The House of Representatives has moved as a matter of urgency to address issues raised by Dangote Refineries over IOC’s deliberate attempts to frustrate its operations
The House of Representatives Minority Leader, Kingsley Chinda raised the issue during plenary on Thursday, declaring it as a matter of national urgency. The lower chamber expressed concern over potential manipulation of the price of local crude oil, which could be hindering the Dangote refinery from procuring locally and impacting the cost of refined products. The lawmakers also announced their intention to investigate the actual percentage of the Federal Government’s shares in the Dangote refinery.
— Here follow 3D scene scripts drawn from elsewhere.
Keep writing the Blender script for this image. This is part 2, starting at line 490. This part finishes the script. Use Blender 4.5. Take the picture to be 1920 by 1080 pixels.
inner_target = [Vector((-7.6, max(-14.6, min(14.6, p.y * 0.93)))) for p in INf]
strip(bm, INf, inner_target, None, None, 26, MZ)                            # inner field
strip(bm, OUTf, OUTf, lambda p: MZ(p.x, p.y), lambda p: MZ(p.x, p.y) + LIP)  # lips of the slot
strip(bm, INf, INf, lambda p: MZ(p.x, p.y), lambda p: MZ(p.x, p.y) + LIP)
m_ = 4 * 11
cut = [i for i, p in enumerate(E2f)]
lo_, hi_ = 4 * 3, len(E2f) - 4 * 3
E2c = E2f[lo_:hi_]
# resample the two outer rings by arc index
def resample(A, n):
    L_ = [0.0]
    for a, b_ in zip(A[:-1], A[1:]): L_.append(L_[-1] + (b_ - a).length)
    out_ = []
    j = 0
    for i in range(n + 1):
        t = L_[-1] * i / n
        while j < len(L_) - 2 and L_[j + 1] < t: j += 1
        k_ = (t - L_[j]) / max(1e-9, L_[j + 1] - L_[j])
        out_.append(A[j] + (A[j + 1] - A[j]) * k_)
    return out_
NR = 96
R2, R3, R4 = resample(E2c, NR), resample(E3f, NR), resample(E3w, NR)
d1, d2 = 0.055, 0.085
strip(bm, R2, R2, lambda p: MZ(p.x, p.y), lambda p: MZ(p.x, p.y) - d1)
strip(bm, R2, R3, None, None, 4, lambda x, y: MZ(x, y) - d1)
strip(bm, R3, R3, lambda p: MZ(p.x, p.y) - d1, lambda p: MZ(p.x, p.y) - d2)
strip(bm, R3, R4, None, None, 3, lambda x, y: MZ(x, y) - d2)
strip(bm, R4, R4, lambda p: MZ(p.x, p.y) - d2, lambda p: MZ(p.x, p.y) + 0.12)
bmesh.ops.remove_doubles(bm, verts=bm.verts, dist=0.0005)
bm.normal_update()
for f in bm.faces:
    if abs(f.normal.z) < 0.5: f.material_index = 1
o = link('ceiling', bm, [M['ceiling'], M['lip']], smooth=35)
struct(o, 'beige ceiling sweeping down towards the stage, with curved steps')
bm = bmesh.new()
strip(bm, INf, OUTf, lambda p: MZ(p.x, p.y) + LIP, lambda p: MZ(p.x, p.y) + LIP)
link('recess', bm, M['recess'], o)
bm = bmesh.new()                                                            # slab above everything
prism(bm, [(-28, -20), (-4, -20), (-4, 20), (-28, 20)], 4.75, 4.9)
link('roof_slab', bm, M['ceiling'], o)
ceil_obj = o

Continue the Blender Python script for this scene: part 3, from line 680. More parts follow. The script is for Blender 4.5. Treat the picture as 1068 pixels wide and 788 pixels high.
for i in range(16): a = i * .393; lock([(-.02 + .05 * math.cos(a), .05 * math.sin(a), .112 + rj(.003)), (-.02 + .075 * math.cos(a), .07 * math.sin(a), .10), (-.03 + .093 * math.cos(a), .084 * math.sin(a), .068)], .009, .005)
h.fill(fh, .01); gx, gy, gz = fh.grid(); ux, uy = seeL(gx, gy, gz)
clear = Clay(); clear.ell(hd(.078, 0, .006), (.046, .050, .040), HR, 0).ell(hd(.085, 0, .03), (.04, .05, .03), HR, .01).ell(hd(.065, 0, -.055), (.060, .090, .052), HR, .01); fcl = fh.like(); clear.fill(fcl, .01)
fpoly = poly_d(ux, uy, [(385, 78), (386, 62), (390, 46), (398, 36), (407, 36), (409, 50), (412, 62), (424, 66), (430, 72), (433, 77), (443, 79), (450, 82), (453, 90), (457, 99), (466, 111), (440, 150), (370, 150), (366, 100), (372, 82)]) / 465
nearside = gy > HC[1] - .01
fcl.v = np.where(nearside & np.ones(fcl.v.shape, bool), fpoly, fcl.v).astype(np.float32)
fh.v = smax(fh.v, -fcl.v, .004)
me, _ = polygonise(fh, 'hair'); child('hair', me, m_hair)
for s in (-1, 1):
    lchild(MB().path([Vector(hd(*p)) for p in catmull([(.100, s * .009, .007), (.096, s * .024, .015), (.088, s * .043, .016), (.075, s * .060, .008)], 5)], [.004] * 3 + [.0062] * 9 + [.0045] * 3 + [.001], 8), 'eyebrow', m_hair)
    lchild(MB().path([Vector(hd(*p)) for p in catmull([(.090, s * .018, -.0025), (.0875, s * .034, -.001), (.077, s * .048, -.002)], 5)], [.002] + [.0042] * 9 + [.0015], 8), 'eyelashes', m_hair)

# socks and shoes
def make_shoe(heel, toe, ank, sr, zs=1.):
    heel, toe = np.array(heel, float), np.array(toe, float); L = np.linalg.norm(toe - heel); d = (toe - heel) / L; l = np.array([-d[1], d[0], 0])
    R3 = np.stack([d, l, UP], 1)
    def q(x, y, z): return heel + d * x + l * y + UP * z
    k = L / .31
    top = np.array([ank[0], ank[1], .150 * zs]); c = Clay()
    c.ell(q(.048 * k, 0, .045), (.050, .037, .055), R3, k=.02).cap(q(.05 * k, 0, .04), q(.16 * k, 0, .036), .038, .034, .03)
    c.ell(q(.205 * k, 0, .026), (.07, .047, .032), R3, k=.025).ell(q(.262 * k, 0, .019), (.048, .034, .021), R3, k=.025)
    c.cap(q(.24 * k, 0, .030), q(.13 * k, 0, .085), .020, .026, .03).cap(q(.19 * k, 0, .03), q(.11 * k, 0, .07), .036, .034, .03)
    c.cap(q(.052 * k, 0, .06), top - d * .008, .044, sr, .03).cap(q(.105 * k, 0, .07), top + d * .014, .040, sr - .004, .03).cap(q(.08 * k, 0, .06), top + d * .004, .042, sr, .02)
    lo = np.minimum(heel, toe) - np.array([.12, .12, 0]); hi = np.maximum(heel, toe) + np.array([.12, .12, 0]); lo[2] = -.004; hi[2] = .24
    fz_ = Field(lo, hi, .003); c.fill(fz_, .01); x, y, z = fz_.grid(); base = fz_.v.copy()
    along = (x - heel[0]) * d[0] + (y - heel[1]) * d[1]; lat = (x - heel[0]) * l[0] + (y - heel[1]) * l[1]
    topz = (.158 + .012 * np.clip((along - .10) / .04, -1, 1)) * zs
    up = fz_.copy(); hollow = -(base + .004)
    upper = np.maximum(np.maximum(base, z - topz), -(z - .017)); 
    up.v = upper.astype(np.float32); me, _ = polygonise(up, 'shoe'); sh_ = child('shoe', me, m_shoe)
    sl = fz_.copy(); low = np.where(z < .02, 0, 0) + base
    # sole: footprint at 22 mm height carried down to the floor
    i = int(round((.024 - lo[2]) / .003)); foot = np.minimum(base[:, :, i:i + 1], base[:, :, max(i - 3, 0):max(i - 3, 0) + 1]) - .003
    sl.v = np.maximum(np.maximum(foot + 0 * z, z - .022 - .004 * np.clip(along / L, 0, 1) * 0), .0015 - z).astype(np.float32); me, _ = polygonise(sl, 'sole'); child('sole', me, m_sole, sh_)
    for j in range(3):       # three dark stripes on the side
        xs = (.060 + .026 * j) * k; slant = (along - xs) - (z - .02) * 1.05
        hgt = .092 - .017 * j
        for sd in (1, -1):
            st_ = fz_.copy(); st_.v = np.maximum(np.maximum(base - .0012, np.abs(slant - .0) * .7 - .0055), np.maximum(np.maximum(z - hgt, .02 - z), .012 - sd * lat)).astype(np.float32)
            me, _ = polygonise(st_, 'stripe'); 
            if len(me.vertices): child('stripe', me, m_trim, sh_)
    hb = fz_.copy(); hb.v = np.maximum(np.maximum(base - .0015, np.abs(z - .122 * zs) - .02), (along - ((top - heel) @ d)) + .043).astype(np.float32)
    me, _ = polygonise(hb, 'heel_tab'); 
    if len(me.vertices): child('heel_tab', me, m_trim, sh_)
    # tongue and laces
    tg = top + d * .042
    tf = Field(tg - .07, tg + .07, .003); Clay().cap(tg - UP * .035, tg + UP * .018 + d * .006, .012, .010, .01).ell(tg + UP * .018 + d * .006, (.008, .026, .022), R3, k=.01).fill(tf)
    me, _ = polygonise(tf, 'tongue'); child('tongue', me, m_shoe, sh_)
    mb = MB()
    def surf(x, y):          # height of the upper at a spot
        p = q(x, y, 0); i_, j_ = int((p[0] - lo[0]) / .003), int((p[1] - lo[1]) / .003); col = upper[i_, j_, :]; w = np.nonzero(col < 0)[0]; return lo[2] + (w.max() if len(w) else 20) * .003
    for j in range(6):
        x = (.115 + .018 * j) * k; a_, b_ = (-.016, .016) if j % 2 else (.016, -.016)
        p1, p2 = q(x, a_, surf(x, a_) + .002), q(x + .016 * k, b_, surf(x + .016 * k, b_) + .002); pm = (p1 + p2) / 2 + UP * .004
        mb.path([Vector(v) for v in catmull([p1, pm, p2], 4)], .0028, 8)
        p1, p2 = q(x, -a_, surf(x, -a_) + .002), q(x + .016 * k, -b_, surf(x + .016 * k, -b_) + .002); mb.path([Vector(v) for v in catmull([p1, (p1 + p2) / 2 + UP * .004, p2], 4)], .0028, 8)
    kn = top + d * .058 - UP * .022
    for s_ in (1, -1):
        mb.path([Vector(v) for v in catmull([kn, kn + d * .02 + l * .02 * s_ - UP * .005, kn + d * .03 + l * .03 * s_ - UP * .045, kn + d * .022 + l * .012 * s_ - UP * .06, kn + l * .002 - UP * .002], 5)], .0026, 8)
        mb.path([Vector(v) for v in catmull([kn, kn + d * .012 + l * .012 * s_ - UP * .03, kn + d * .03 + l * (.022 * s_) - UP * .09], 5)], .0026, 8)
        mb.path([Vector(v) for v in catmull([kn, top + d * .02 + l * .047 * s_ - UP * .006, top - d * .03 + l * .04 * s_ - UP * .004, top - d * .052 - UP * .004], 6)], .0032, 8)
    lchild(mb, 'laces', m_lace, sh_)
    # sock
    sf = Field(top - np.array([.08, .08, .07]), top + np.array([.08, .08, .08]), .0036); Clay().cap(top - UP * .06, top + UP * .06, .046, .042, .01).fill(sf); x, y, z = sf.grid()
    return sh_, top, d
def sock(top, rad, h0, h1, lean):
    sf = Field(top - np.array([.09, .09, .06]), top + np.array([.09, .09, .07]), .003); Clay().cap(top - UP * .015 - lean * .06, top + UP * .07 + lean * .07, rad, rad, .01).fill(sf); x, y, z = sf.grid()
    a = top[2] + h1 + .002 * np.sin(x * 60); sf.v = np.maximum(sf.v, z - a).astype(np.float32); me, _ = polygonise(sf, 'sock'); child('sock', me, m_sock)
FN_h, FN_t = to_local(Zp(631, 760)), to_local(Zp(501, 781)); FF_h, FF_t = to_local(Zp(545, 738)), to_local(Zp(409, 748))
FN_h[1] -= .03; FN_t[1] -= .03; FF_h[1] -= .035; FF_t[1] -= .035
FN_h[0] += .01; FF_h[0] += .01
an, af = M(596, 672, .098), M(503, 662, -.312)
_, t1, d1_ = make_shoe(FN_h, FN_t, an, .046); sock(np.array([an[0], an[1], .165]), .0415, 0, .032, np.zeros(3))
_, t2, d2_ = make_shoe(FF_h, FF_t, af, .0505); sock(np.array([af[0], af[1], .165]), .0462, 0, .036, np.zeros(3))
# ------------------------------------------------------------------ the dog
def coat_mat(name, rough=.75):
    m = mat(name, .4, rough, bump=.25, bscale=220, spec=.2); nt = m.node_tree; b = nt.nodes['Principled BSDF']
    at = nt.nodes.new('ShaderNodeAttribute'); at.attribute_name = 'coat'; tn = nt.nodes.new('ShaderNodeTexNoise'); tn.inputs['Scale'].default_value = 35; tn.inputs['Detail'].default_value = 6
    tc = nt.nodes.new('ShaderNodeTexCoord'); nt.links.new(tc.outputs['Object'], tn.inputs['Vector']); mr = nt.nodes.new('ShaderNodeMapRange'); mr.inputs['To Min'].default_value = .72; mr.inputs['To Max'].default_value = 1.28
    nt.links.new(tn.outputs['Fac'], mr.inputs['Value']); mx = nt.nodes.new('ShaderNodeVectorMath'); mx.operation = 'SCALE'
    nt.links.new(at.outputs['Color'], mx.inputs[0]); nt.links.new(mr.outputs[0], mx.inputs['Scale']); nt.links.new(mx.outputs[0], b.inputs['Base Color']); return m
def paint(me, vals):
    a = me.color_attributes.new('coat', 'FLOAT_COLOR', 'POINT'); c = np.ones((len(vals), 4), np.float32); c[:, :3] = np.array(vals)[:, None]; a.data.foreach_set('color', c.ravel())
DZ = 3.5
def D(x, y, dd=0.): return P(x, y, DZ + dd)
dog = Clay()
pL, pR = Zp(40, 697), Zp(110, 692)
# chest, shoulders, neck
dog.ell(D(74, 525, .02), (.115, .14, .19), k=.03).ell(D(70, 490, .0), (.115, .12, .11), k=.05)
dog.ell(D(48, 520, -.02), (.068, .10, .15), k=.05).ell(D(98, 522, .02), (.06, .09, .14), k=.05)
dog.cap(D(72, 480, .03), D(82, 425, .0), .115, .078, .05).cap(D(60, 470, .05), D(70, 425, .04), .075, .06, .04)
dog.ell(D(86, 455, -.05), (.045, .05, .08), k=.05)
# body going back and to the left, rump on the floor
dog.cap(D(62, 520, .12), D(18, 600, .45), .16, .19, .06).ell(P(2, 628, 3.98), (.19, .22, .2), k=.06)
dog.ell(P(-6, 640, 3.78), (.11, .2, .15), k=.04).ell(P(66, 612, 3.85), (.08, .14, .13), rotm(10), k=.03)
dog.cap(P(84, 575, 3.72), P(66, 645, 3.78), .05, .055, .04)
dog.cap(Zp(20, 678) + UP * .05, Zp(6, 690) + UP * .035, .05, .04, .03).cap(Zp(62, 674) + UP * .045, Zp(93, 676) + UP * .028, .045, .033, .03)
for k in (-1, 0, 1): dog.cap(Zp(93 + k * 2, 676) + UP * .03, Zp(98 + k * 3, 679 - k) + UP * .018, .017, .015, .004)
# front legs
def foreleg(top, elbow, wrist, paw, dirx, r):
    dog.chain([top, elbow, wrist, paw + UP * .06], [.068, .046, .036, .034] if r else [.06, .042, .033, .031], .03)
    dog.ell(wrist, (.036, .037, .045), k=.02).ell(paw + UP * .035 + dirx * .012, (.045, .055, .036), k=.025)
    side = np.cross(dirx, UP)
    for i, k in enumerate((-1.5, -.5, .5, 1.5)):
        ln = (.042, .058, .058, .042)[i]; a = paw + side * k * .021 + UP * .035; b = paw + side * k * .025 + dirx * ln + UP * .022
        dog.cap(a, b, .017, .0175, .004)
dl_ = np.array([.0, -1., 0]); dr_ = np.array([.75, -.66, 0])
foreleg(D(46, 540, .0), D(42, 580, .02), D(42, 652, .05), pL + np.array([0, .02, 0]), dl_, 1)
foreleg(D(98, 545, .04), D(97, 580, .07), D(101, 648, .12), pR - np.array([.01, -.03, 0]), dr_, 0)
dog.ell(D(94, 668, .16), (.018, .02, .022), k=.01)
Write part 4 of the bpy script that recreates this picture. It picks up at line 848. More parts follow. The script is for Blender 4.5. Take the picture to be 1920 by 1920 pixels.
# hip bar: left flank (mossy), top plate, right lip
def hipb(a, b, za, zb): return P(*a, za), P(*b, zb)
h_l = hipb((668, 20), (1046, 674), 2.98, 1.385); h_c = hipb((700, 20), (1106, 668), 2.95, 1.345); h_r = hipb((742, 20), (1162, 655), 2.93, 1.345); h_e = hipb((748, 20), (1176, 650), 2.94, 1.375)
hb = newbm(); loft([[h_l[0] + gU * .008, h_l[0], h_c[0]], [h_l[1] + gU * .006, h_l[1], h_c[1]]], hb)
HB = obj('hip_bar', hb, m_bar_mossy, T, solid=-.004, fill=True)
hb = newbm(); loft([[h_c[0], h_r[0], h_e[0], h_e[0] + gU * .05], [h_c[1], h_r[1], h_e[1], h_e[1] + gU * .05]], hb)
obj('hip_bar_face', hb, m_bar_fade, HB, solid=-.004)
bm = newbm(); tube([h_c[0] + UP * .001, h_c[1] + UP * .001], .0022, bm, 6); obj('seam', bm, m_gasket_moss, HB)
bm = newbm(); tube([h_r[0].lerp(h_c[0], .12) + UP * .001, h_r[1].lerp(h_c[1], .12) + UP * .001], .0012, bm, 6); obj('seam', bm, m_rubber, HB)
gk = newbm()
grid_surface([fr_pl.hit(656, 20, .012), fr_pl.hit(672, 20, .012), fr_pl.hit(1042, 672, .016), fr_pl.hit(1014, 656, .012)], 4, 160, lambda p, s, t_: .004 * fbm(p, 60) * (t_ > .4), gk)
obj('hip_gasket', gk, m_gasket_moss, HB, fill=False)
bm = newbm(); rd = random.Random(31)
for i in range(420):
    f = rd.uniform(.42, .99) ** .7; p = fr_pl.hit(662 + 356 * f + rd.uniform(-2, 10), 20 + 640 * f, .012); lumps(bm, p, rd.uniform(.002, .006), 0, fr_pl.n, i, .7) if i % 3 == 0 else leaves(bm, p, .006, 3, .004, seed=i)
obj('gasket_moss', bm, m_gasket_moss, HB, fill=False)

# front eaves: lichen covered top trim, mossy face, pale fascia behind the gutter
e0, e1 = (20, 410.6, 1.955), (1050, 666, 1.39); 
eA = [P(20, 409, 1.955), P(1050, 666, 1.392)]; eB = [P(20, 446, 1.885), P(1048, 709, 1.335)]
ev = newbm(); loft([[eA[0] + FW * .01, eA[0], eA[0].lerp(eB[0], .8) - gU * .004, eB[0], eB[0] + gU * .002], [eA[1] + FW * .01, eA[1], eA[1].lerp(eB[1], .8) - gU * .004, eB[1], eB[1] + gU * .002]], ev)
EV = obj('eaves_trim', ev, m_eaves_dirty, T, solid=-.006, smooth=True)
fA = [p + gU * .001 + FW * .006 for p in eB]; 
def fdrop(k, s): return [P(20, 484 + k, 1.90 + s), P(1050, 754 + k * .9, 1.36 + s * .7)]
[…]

It was noted that Dangote had indicated that Nigeria only owns 7.3% of the refinery, contrary to the claimed 20% stake, as the Federal Government has reportedly failed to fulfill its obligations. Consequently, the House urged the Ministry of Petroleum Resources to intervene in the situation to ensure the success of the Dangote refinery for the benefit of the nation.
The management of the refinery once again on Wednesday accused the International Oil Companies (IOCs) of hindering its operations by insisting on selling crude oil to the refinery through their foreign agents. The company stated in a press release that the local price of crude oil will continue to rise due to the fact that these trading arms are offering cargoes at a premium of $2 to $4 per barrel above the official price set by the Nigerian Upstream Petroleum Regulatory Commission (NUPRC).
The Vice President of Oil & Gas at Dangote Industries Limited, Mr. DVG Edwin, expressed appreciation for the interventions made by NUPRC in addressing the oil company’s requests for crude supply from IOCs and for the publication of the Domestic Crude Supply. The company has raised concerns that foreign oil producers appear to be prioritizing Asian countries over Nigeria when selling the Crude oil they produce, leading to an increase in the local price of crude due to the higher prices offered by trading arms. As an example, the company mentioned that they paid $96.23 per barrel for a cargo of Bonga crude grade in April, excluding transport costs, with the price consisting of $90 at the base rate. In the same month, we were able to purchase WTI at a dated Brent price of $90.15 plus a trader premium of $0.93 inclusive of transportation costs. When NNPC later reduced its premium in response to market feedback indicating it was excessive, certain traders began requesting a premium of up to $4 million above the NSP for a cargo of Bonny Light.